Qu’est-ce que l’action en confusion de patrimoines ?

L’action en confusion de patrimoines est une procédure juridique qui permet d’étendre une procédure collective à des entités ou des personnes qui ont des relations financières anormales ou une imbrication des actifs et passifs.

Dans le cas mentionné, le liquidateur judiciaire a établi une confusion de patrimoine entre la société de production d’Isabelle Adjani et une société tierce, en raison de paiements pour des prestations de conseil fictives.

Cette action repose sur deux critères : la confusion des comptes et l’existence de relations financières anormales. Dans cette affaire, le dirigeant commun aux deux sociétés a agi de manière opaque, ce qui a conduit à l’extension de la procédure collective.

Quels ont été les résultats du contrôle fiscal ?

Suite à un contrôle fiscal, l’administration a constaté que les factures émises par la société tierce n’étaient pas justifiées. Les frais facturés sur une période de huit mois représentaient 53,6 % du chiffre d’affaires de la société de production, soit près de 500 000 euros.

Le tribunal a noté l’absence de documents tels que des comptes rendus ou des rapports d’activité, ce qui a conduit à la conclusion que les prestations de conseil n’étaient pas réelles.

L’administration fiscale a également souligné que la société tierce se comportait comme une agence de voyages, facturant des frais sans lien avec l’activité de la société de production, ce qui a renforcé l’idée de dépenses injustifiées.

Quelles sont les implications du non-respect des conventions réglementées ?

Le non-respect des conventions réglementées a des conséquences juridiques significatives. Selon l’article L. 223-19 du code de commerce, toute convention entre la société et ses gérants ou associés doit être approuvée par l’assemblée générale.

Dans cette affaire, la convention de prestation de services n’a pas été soumise à l’assemblée, ce qui constitue une violation des règles de gouvernance.

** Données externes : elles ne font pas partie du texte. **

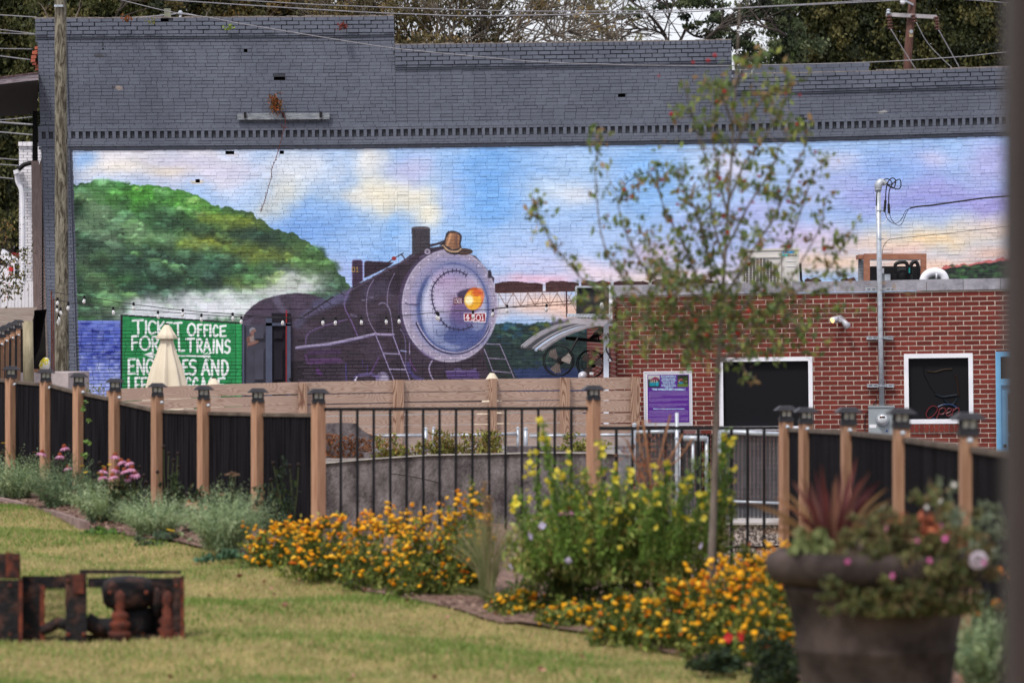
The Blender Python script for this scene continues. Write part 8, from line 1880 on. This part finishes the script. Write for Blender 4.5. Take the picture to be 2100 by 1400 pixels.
def inpot(name, label, cat, x, y, rx, hz, n, size, pal, seed, asp=.5, dy=0, depth=None):
    b = P(x, y, PD + dy); t = thing(name, b, label, cat); mound(t, x, PD, b, rx, hz, n, size, pal, asp=asp, seed=seed, shell=.6, depth=depth); return t
inpot('trailing_foliage', 'pale green leafy filler under the cordyline', 'plant', 1668, 1140, 64, 50, 420, .05, [(124, 134, 84), (104, 116, 70), (142, 148, 98)], 201, .5, -.2)
pu = inpot('purslane', 'trailing olive purslane with small pink flowers spilling over the planter rim', 'flowering plant', 1875, 1195, 185, 150, 6500, .04, [(104, 110, 66), (122, 122, 76), (84, 90, 54), (136, 116, 84), (104, 88, 62)], 202, .4, -.28, 110)
pz = mound(pu, 1880, PD, P(1850, 1258, PD - .44), 170, 140, 4200, .036, [(88, 98, 58), (108, 112, 66), (72, 78, 48), (118, 98, 70)], seed=203, shell=.7, name='trailing_stems', depth=40)
pk_me = blossom_mesh('flower', [(206, 90, 160), (220, 110, 176)], 'cup')
for (x, y) in [(1820, 1083), (1879, 1109), (1928, 1077), (1939, 1104), (1739, 1152), (2015, 1153), (1832, 1180), (1905, 1150)]: inst('flower', pk_me, pu, P(x, y, PD - .75), (.5, .5, .5), (1.3, 0, rc.uniform(0, 6)))
inpot('coleus', 'salmon orange leafy plant in the middle of the planter', 'plant', 1900, 1118, 76, 70, 700, .045, [(186, 106, 76), (206, 126, 90), (150, 84, 66)], 204, .5, -.2)
inpot('coleus', 'dark maroon leafy plant right of the cordyline', 'plant', 1810, 1110, 46, 50, 300, .045, [(92, 50, 50), (120, 60, 54), (74, 48, 46)], 205, .5, .05)
dm = inpot('dusty_miller', 'grey green lacy plant arching out of the right side of the planter', 'plant', 1990, 1150, 90, 100, 900, .045, [(124, 134, 110), (104, 116, 92), (140, 150, 126)], 206, .35, .1)
m = MB()
for g_ in [[(1970, 1120), (2020, 1060), (2060, 1064), (2080, 1090)], [(1980, 1120), (2030, 1090), (2064, 1096)], [(1975, 1120), (2010, 1040), (2050, 1040)], [(1930, 1090), (1918, 1030), (1925, 985)], [(1940, 1090), (1950, 1010), (1958, 995)]]:
    pp = spline([P(x, y, PD + .1) for x, y in g_], 5); m.tube(pp, .003, 4, lin((120, 130, 100)))
    c = np.array([tuple(p + Vector((rc.gauss(0, .008), 0, rc.gauss(0, .012)))) for p in pp for _ in range(5)]); V, C = leaves(c, NR.uniform(.02, .04, len(c)), pick([(130, 142, 114), (112, 122, 96)], len(c)), asp=.4); m.quads(V, C)
m.build('lacy_stems', M['leaf'], dm, kind='stuff')
for (x, y, s_) in [(1926, 1025, .55), (1812, 1046, .7), (1956, 994, .45), (1900, 1040, .4), (2034, 1128, .4), (2010, 1212, .45)]: inst('flower', blossom_mesh('flower', [(214, 210, 204), (226, 222, 214)], 'cup'), dm, P(x, y, PD - .1), (s_, s_, s_), (1.2, 0, 0))
gl = thing('globe_flower', P(2006, 1150, PD - .5), 'round white globe flower at the right edge of the planter', 'flower'); m = MB(); nn_ = 320; dv = NR.randn(nn_, 3); dv /= np.linalg.norm(dv, axis=1)[:, None]; V, C = leaves(np.array([tuple(P(2006, 1148, PD - .5))]) + dv * .036, NR.uniform(.012, .022, nn_), pick([(206, 196, 206), (222, 214, 220), (190, 170, 186)], nn_), asp=.5); m.quads(V, C); m.build('flower_head', M['petal'], gl, kind='stuff'); MB().tube([P(2006, 1156, PD - .5), P(1990, 1190, PD - .35)], .003, 4, lin((90, 100, 60))).build('stem', M['leaf'], gl)
mg_me = blossom_mesh('blossom', [(214, 124, 40), (200, 104, 34), (226, 150, 60)], 'lantana')
mgd = thing('marigold', P(2060, 1420, 20), 'orange flowers on tall stems right of the planter', 'flowering plant')
mst = MB()
for (x, y) in [(2048, 1172), (2073, 1180), (2045, 1237), (2006, 1256), (2056, 1245), (2090, 1200)]:
    inst('blossom', mg_me, mgd, P(x, y, 19.4), (1.5, 1.5, 1.5), (.9, 0, x)); mst.tube(spline([P(x, y, 19.4), P(x + 18, y + 50, 19.5), P(2080, 1420, 19.8)], 4), .005, 5, lin((116, 122, 66)))
mst.build('stems', M['leaf'], mgd, kind='stuff')
for i, (x, y, rx, hz, pl, lb) in enumerate([(1470, 1368, 60, 50, DG + [(60, 78, 62)], 'dark low mound with red flowers at the lawn edge in front of the lantana'), (1590, 1400, 66, 110, DG + [(56, 70, 50)], 'dark green mound tucked against the left foot of the planter')]):
    b_ = P(x, y + 6, 21.6 - i * .8); t = thing('low_shrub', b_, lb, 'shrub'); mound(t, x, b_.y, b_, rx, hz, 1100, .04, pl, seed=220 + i)
    if i == 0:
        rd = blossom_mesh('flower', [(190, 26, 44), (206, 40, 54)], 'cup')
        for (x2, y2) in [(1495, 1308), (1515, 1306), (1574, 1327)]: inst('flower', rd, t, P(x2, y2, b_.y - .3), (1.1, 1.1, 1.1), (1.2, 0, x2))
# ================================================================== rusty iron fire box on the lawn
RD = hit(190, 1316); rx_ = thing('rusty_firebox', P(190, 1318, RD), 'rusty black iron fire box with open frame standing on the lawn', 'fire box')
M['iron'] = mat('scorched iron', (20, 18, 21), (92, 58, 46), rough=.8, scale=9, detail=10, bump=.8, bscale=25, lo=.48, hi=.74)
M['iron2'] = mat('rust edge', (110, 54, 38), (40, 28, 28), rough=.9, scale=9, detail=8, bump=.5, lo=.4, hi=.65)
def ib(name, x0, x1, y0, y1, dd=0, th=.14, m_='iron', sk=0):
    D = RD + dd; return MB().hexa([P(x0, y1, D), P(x1, y1, D), P(x1, y1, D + th), P(x0, y1, D + th), P(x0, y0, D), P(x1, y0 + sk, D), P(x1, y0 + sk, D + th), P(x0, y0, D + th)]).build(name, M[m_], rx_)
ib('end_plate', 355, 376, 1182, 1320, 0, .5); ib('edge_flange', 370, 378, 1180, 1321, -.02, .04, 'iron2'); ib('top_rail', 163, 372, 1167, 1176, 0, .03, 'iron', 2); ib('rear_rail', 180, 370, 1184, 1204, .42, .04, 'iron'); ib('rear_rail', 44, 150, 1180, 1206, .3, .05)
ib('front_post', 134, 178, 1176, 1318, -.06, .12); ib('post_edge', 150, 172, 1176, 1216, -.075, .015, 'iron2'); ib('left_block', -60, 44, 1188, 1319, -.03, .45); ib('block_edge', 38, 46, 1186, 1320, -.05, .05, 'iron2'); ib('top_box', -60, 42, 1134, 1186, 0, .3, 'iron'); ib('box_face', 12, 40, 1131, 1184, -.012, .015, 'iron2', 6)
ib('side_plate', 46, 90, 1196, 1318, .1, .12); ib('plate_edge', 82, 92, 1200, 1318, .08, .03, 'iron2')
def lump(name, pts, D, m_='iron'):
    return MB().lathe(P(pts[0][0], pts[0][1], D), [(r / F * D, (pts[0][1] - y) / F * D) for (_, y, r) in pts], 18).build(name, M[m_], rx_, sm=True)
lump('iron_drum', [(262, 1248, 4), (262, 1246, 40), (262, 1236, 50), (262, 1205, 54), (262, 1190, 48), (262, 1182, 34), (262, 1179, 2)], RD + .22)
lump('drum_neck', [(270, 1320, 40), (268, 1280, 43), (268, 1246, 38)], RD + .25); ib('rear_plate', 306, 356, 1184, 1318, .32, .04); ib('base_beam', 178, 360, 1300, 1319, .12, .2); ib('base_beam', 44, 136, 1306, 1319, .12, .2)
lump('stacked_casting', [(246, 1320, 22), (246, 1310, 17), (246, 1303, 24), (246, 1296, 24), (246, 1290, 15), (246, 1284, 22), (246, 1276, 22), (246, 1270, 14), (246, 1264, 19), (246, 1257, 16), (246, 1250, 8), (246, 1243, 12), (246, 1234, 9), (246, 1226, 12), (246, 1216, 9), (246, 1209, 1)], RD + .0, 'iron2')
lump('stacked_casting', [(344, 1320, 22), (344, 1308, 24), (344, 1300, 15), (344, 1290, 22), (344, 1282, 13), (344, 1272, 20), (344, 1262, 11), (344, 1250, 12), (344, 1242, 7), (344, 1232, 12), (344, 1218, 10), (344, 1210, 1)], RD + .04, 'iron2')
lump('stacked_casting', [(322, 1262, 8), (322, 1240, 10), (322, 1220, 8), (322, 1208, 6), (322, 1204, 1)], RD + .2)
lump('stacked_casting', [(366, 1320, 14), (366, 1296, 12), (366, 1280, 14), (366, 1262, 4), (366, 1260, 1)], RD + .1)
MB().tube(spline([P(84, 1292, RD + .1), P(105, 1284, RD + .1), P(120, 1276, RD + .1), P(136, 1282, RD + .05)], 5), .035, 9).build('bent_pipe', M['iron'], rx_, sm=True)
MB().tube(spline([P(176, 1270, RD + .1), P(200, 1284, RD + .1), P(226, 1284, RD + .1), P(240, 1296, RD + .05)], 5), .055, 10).build('bent_pipe', M['iron'], rx_, sm=True)
for (x, y) in [(140, 1190), (172, 1190), (140, 1300), (172, 1300), (362, 1200), (362, 1300), (20, 1200), (20, 1300), (30, 1145), (225, 1214), (300, 1214)]: MB().lathe(P(x, y, RD - .055), [(.014, 0), (.014, .012), (.006, .02), (0, .02)], 8, (0, -1, 0)).build('bolt', M['iron2'], rx_)
m = MB()
for k in range(9): x = 90 + k * 6; m.tube([P(x, 1200, RD + .32), P(x - 18, 1318, RD + .32)], .0025, 3); m.tube([P(x - 10, 1200, RD + .325), P(x + 8, 1318, RD + .325)], .0025, 3)
m.build('wire_grille', M['iron'], rx_, kind='stuff')
# ================================================================== dark porch post close to the camera at the right
pl = MB(); a = P(2068, 700, 7.0); pl.box((a.x, 6.93, -.2), (a.x + .16, 7.09, 3.4)); po_ = pl.build('porch_post', mat('dark brown painted post', (46, 38, 36), (58, 48, 44), rough=.7, scale=3), loc=(a.x + .08, 7, 0)); tag(po_, 'out of focus dark brown post at the right edge', 'post')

Cette absence d’autorisation préalable a permis au tribunal de considérer les paiements effectués comme non valides, renforçant ainsi la position du liquidateur judiciaire dans l’action en confusion de patrimoines.

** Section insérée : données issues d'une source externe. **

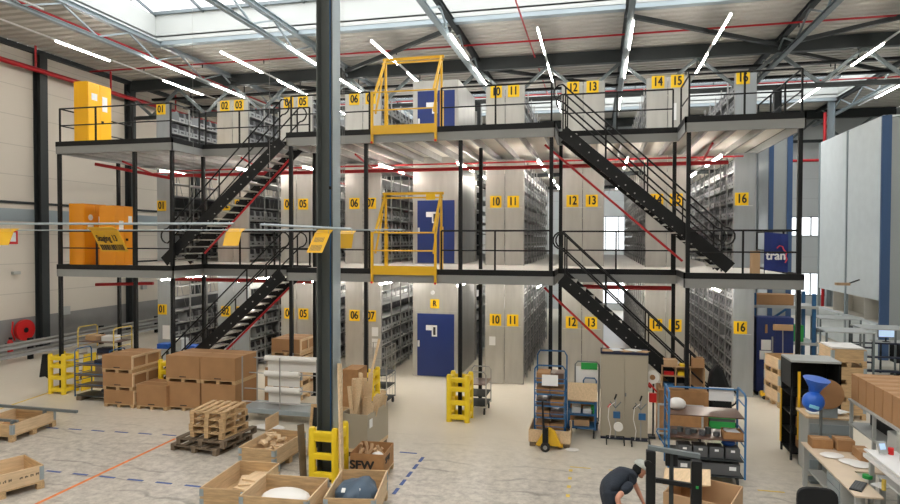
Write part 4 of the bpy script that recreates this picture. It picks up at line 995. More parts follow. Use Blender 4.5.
# beige double cabinet
t = thing('metal_cabinet', 'tall beige two door metal cabinet with papers on top', 'cabinet', (.1, 14.75, 0), world=True)
MB().box(.1, 1.14, 14.78, 15.3, .05, 1.95).build('cabinet_body', 'beige_cabinet', t, bevel=.006); MB().box(.1, 1.14, 14.76, 15.3, .0, .05).build('plinth', 'dark_navy', t); MB().box(.09, 1.15, 14.75, 15.31, 1.952, 2.0).build('top_trim', 'dark_navy', t)
for a, b, hx in ((.115, .615, .59), (.625, 1.125, .65)):
    d = MB().box(a, b, 14.76, 14.779, .07, 1.94).build('cabinet_door', 'beige_cabinet', t, bevel=.003); MB().box(hx - .015, hx + .015, 14.745, 14.758, 1.0, 1.08).build('handle', 'grey_steel', d) if hx > .6 else None
for i in range(5):
    o = MB().cbox((0, 0, 0), (.24, .3, .012)).build('paper_sheet', 'white_paper' if i % 2 else 'cardboard_light'); o.location = (.25 + .19 * i, 14.95 + .06 * (i % 2), 2.007 + (.013 if i % 2 else 0)); o.rotation_euler = (0, 0, R(17 * i)); tag(o, 'loose sheet on top of the beige cabinet, %s from the left' % ('first', 'second', 'third', 'fourth', 'fifth')[i], 'paper', 'sheets on the beige cabinet')
# strapping carts in front of the cabinet
for k, (x, y) in enumerate(((.42, 14.42), (.96, 14.40))):
    t = thing('strapping_cart', 'slim chrome strapping cart with blue tool box before the beige cabinet, %s one' % ('left', 'right')[k], 'cart', (x, y, 0), world=True, group='strapping carts')
    MB().tube([(x, y, .14), (x, y, 1.05)], .014, 8).build('pole', 'galvanised', t); MB().tube([(x - .02, y, 1.0), (x + .02, y, 1.12)], .02, 6).build('grip', 'black_steel', t)
    m = MB()
    m.tube([(x - .2, y - .1, .14), (x + .2, y - .1, .14)], .012, 6); m.tube([(x - .2, y + .12, .14), (x + .2, y + .12, .14)], .012, 6); m.tube([(x, y - .1, .14), (x, y + .12, .14)], .012, 6); m.build('base_frame', 'dark_steel', t)
    for a in (-.19, .19):
        for b in (-.1, .12): MB().cyl((x + a - .012, y + b, .065), .065, .024, 12, axis='X').build('wheel', 'rubber', t)
    MB().box(x - .05, x + .1, y - .08, y - .016, .6, .74).build('tool_box', 'frame_blue', t)
    if k == 0: MB().cyl((x + .06, y - .12, .42), .1, .05, 20, axis='Y').build('strap_reel', 'film_white', t)
    for s_ in (-1, 1): MB().tube([(x + .0, y - .03, .82), (x + s_ * .12, y - .03, .96)], .012, 6).build('arm', 'grey_steel', t)
    MB().tube([(x - .02, y - .05, .95), (x - .14, y - .06, .85), (x - .16, y - .06, .6), (x - .1, y - .06, .35), (x - .13, y - .06, .1)], .008, 6).build('strap', 'film_white', t)
    MB().cbox((x - .13, y - .03, .86), (.04, .03, .1), rot=(0, R(40), 0)).build('clip', 'red_paint' if k == 0 else 'dark_steel', t)
# left trolleys
t = thing('shelf_trolley', 'blue tube shelf trolley with sloped boards beside the leftmost yellow guard', 'trolley', (-14.2, 14.6, 0), world=True)
X0, X1, Y0, Y1 = -14.3, -13.16, 14.75, 15.35
for x in (X0, X1): uframe(t, x, Y0, Y1, .12, 1.45, 'frame_blue', rungs=(.35, .55, .75, .95, 1.15))
for z in (.16, .42, .72, 1.02): MB().box(X0, X1, Y0, Y1, z - .02, z).build('shelf', 'board_brown' if z > .3 else 'dark_steel', t)
for z in (.42, .72, 1.02): MB().tube([(X0, Y0, z + .05), (X1, Y0, z + .05)], .012, 6).build('edge_tube', 'frame_blue', t)
for x in (X0 + .1, X1 - .1): MB().box(x - .08, x + .08, Y0 + .02, Y1 - .02, 0, .119).build('runner', 'wood_dark', t)
o = MB().cbox((0, 0, .06), (.4, .3, .12)).build('blue_tray', 'dark_navy', bevel=.01); o.location = (-13.6, 15.05, 1.022); tag(o, 'dark blue tray on the top shelf of the left blue trolley', 'tray')
o = MB().sphere((0, 0, .09), .1, 12, 8, sc=(1.5, 1, .8)).build('blue_bundle', 'dark_navy', smooth=True); o.location = (-13.5, 15.0, .17); tag(o, 'dark bundle on the lowest shelf of the left blue trolley', 'bundle')
t = thing('shelf_trolley', 'yellow tube shelf trolley behind the left blue trolley', 'trolley', (-16.0, 17.2, 0), world=True)
X0, X1, Y0, Y1 = -16.3, -14.95, 16.95, 17.75
for x in (X0, X1): uframe(t, x, Y0, Y1, .16, 1.7, 'cardboard_light' if 0 else 'yellow_tape', rungs=(1.1, 1.4))
for z in (.3, .85, 1.25): MB().box(X0, X1, Y0, Y1, z - .02, z).build('shelf', 'board_brown', t)
wheels(t, X0 + .1, X1 - .1, Y0 + .06, Y1 - .06, .08)
for i, (x, z, m_, lb) in enumerate(((-16.0, 1.252, 'cardboard_light', 'tan'), (-15.4, 1.252, 'white_plastic', 'white'), (-15.6, .852, 'dark_navy', 'navy'), (-16.0, .852, 'film_white', 'pale'))):
    o = MB().cbox((0, 0, .08), (.42, .4, .16)).build('parcel', m_, bevel=.01); o.location = (x, 17.35, z); o.rotation_euler = (0, 0, .2 * i); tag(o, lb + ' parcel on the yellow tube trolley at the left', 'parcel', 'parcels on the yellow trolley')
# bench behind with blue bins and a computer
t = thing('work_bench', 'grey work bench with dark legs under the left bay behind the cartons', 'workbench', (-13.6, 17.6, 0), world=True)
MB().box(-14.3, -11.9, 17.9, 18.6, .88, .92).build('bench_top', 'desk_grey', t)
for x in (-14.2, -12.0):
    for y in (17.97, 18.53): MB().box(x - .03, x + .03, y - .03, y + .03, 0, .88).build('leg', 'dark_steel', t)
MB().box(-14.2, -12, 18.0, 18.55, .4, .43).build('lower_shelf', 'desk_grey', t)
for i, (x, w, h, m_, lb) in enumerate(((-14.0, .4, .16, 'bright_blue', 'bright blue tray'), (-13.45, .36, .34, 'desk_grey', 'grey printer'), (-12.95, .34, .14, 'bright_blue', 'low blue tray'), (-12.4, .4, .2, 'frame_blue', 'blue bin'))):
    o = MB().cbox((0, 0, h / 2), (w, .4, h)).build('bench_box', m_, bevel=.015); o.location = (x, 18.2, .922); tag(o, lb + ' on the grey bench under the left bay', 'bin' if i != 1 else 'printer')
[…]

Quelles dépenses ont été considérées comme anormales ?

Les dépenses anormales identifiées par la juridiction incluent des frais de déplacement, d’hôtels, de théâtre et de restaurants, totalisant près de 300 000 euros.

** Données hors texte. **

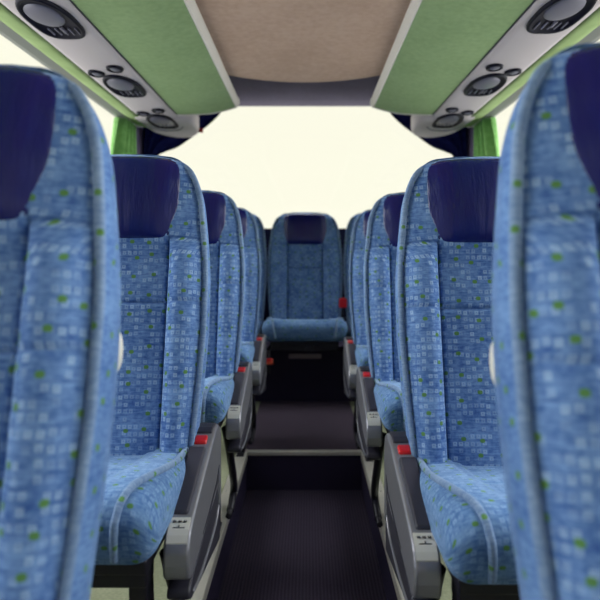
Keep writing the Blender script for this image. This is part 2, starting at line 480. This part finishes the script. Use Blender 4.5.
PL = .17                                # height of the seat platform above the sunken aisle carpet
SX = .450
GS = 'blue patterned coach seats'
protoL = make_seat(1); protoR = make_seat(-1)
first = True
rowsL = [(1.30, 'blue patterned seat left of the aisle, directly behind the blurred left foreground seat'),
         (2.10, 'blue patterned seat left of the aisle beside the step edge, third back on its side'),
         (2.87, 'farthest blue seat with an armrest on the left of the aisle, fourth back')]
rowsR = [(1.25, 'blue patterned seat right of the aisle, directly behind the blurred right foreground seat'),
         (2.04, 'blue patterned seat right of the aisle beside the step edge, third back on its side'),
         (2.81, 'farthest blue seat with an armrest on the right of the aisle, fourth back')]
for proto, sx, rows in ((protoL, -SX, rowsL), (protoR, SX, rowsR)):
    for i, (d, lab) in enumerate(rows):
        o = proto if i == 0 else copy_tree(proto)
        o.location = (sx, d, PL); o.scale = (1, 1, 1 if sx < 0 else .988); tag(o, lab, 'bus seat', GS)
nl = make_seat(1, armrest=False, handle=True); nl.location = (-SX-.004, .61, PL)
tag(nl, 'large blurred blue seat in the left foreground, cut off by the picture edge', 'bus seat', GS)
nr = make_seat(-1, armrest=False, handle=True); nr.location = (SX+.004, .525, PL)
tag(nr, 'large blurred blue seat in the right foreground, cut off by the picture edge', 'bus seat', GS)
CP, LB = .110, .112                      # the bench backs have a narrower middle panel
rb = make_seat(1, armrest=False, legs=False)
rear = [(0.0, 'centre blue seat of the rear bench, facing straight down the aisle'),
        (-.475, 'rear bench seat left of the centre one, mostly hidden by left aisle seats'),
        (.475, 'rear bench seat right of the centre one, mostly hidden by right aisle seats')]
robs = [rb, copy_tree(rb), copy_tree(rb)]
for i, (x, lab) in enumerate(rear):
    o = robs[i]
    o.location = (x, 3.65, PL+.027); o.scale = (1.04 if i == 0 else 1, 1, 1)
    tag(o, lab, 'bus seat', 'rear bench seats')
    if i == 0: [c for c in o.children if c.name.startswith('cushion')][0].scale = (1.10, 1, 1)

# bench plinth under the rear seats
o = empty('bench_base', (0, 3.62, PL)); tag(o, 'dark plinth box under the rear bench seats, with a pale metal plate', 'bench base')
q = MB(); q.box((-1.08, -.05, 0), (1.08, .38, .32)); q.build('plinth', M['dark_wall'], o, bevel=.006)
q = MB(); q.box((-.10, -.058, .265), (.10, -.049, .295)); q.build('metal_plate', M['dim_plate'], o, bevel=.002)

def buckle(x, y, z0, z1, mat, label, hang=0):
    o = empty('seat_belt_buckle', (x, y, z0)); tag(o, label, 'seat belt buckle', 'rear seat belt buckles')
    h = z1-z0
    q = MB(); q.tube(smooth_path([(0, .02, 0), (0, .005, h*.35), (0, 0, h*.65)]), .007, 8); q.build('stalk', M['black_metal'], o)
    if hang:
        q = MB(); q.tube(smooth_path([(0, 0, h-.005), (0, .02, h+hang*.5), (0, .06, h+hang)]), .006, 8); q.build('strap', M['black_metal'], o)
    q = MB(); q.box((-.024, -.011, h*.62), (.024, .011, h)); q.build('buckle_body', mat, o, bevel=.006)
    q = MB(); q.box((-.015, -.013, h*.84), (.015, .008, h+.003)); q.build('press_button', M['red'], o, bevel=.002)
buckle(.232, 3.56, .655, .805, M['red'], 'red seat belt buckle standing right of the rear centre seat')
buckle(-.205, 3.31, .395, .48, M['orange'], 'small orange buckle hanging low, left below the rear centre seat', .065)

# ------------------------------------------------------------------ floor, steps, shell
Y0, YR, YS = -2.2, 4.05, 2.65           # front of the built part, rear wall, end of the sunken aisle
AH = .262                               # half width of the sunken aisle
q = MB(); q.box((-1.14, Y0, .0), (-AH-.01, YR, PL)); q.box((AH+.01, Y0, .0), (1.14, YR, PL)); q.box((-AH-.01, YS+.02, 0), (AH+.01, YR, PL-.004))
struct(q.build('floor', M['lino']))
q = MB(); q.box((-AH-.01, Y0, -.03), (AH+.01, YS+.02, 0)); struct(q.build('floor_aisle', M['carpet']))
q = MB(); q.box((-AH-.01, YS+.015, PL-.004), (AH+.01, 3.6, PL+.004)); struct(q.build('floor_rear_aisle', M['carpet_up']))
q = MB(); q.box((-AH-.012, YS, 0), (AH+.012, YS+.02, PL-.006)); struct(q.build('wall_step_riser', M['dark_wall']))
for n, s in ((1, -1), (2, 1)):
    q = MB()
    a, b = sorted((s*(AH-.002), s*(AH+.045)))
    q.box((a, Y0, PL), (b, YS+.03, PL+.006)); c, d = sorted((s*(AH-.004), s*(AH+.008))); q.box((c, Y0, PL-.03), (d, YS, PL+.004))
    for k in range(14):
        y = -.2+k*.2; x = s*(AH+.03)
        q.tube([(x, y, PL+.005), (x, y, PL+.008)], .0045, 8, 1)
    struct(q.build('trim_%d' % n, [M['alu'], M['ink']], bevel=.0015))
    q = MB(); a, b = sorted((s*AH, s*(AH+.006))); q.box((a, Y0, 0), (b, YS, PL-.03))
    struct(q.build('baseboard_%s' % ('left' if s < 0 else 'right'), M['dark_wall']))
q = MB(); q.box((-AH-.04, YS-.006, PL-.012), (AH+.04, YS+.022, PL+.007)); struct(q.build('trim_3', M['alu'], bevel=.003))

ZR = CAMZ+.78                           # underside of the luggage racks
HC = 2.12
for s, nm in ((-1, 'left'), (1, 'right')):
    q = MB(); a, b = sorted((s*1.12, s*1.17))
    q.box((a, Y0, 0), (b, YR, .98)); q.box((a, Y0, 1.93), (b, YR, HC+.06))
    q.box((a, -2.2, .98), (b, -2.1, 1.93)); q.box((a, .55, .98), (b, .63, 1.93))
    struct(q.build('wall_'+nm, M['shell']))
    q = MB(); a, b = sorted((s*1.10, s*1.175)); q.box((a, 3.62, .97), (b, YR, 1.935)); struct(q.build('wall_%s_rear_pillar' % nm, M['pillar'], bevel=.01))
q = MB(); q.box((-1.17, YR, 0), (1.17, YR+.05, CAMZ+.185)); struct(q.build('wall_rear', M['dark_wall']))
for n, (x, ya, yb) in enumerate(((-1.145, .63, 3.62), (1.145, .63, 3.62), (-1.145, -2.1, .55), (1.145, -2.1, .55))):
    q = MB(); q.box((x-.003, ya, .98), (x+.003, yb, 1.93)); struct(q.build('window_%d' % (n+1), M['glass']))
q = MB(); q.box((-1.14, YR+.02, CAMZ+.185), (1.14, YR+.026, HC+.04)); struct(q.build('window_5', M['glass']))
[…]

Parmi ces dépenses, une accréditation de deux ans pour un jet privé a été particulièrement remarquée, car elle était au nom du concubin du dirigeant de la société tierce.

Ces refacturations, sans contrepartie pour la société de production, ont été jugées comme des relations financières anormales, indépendamment du fait qu’Isabelle Adjani ait pu bénéficier de certains voyages.

Cela souligne l’importance d’une gestion transparente et justifiée des dépenses au sein des sociétés.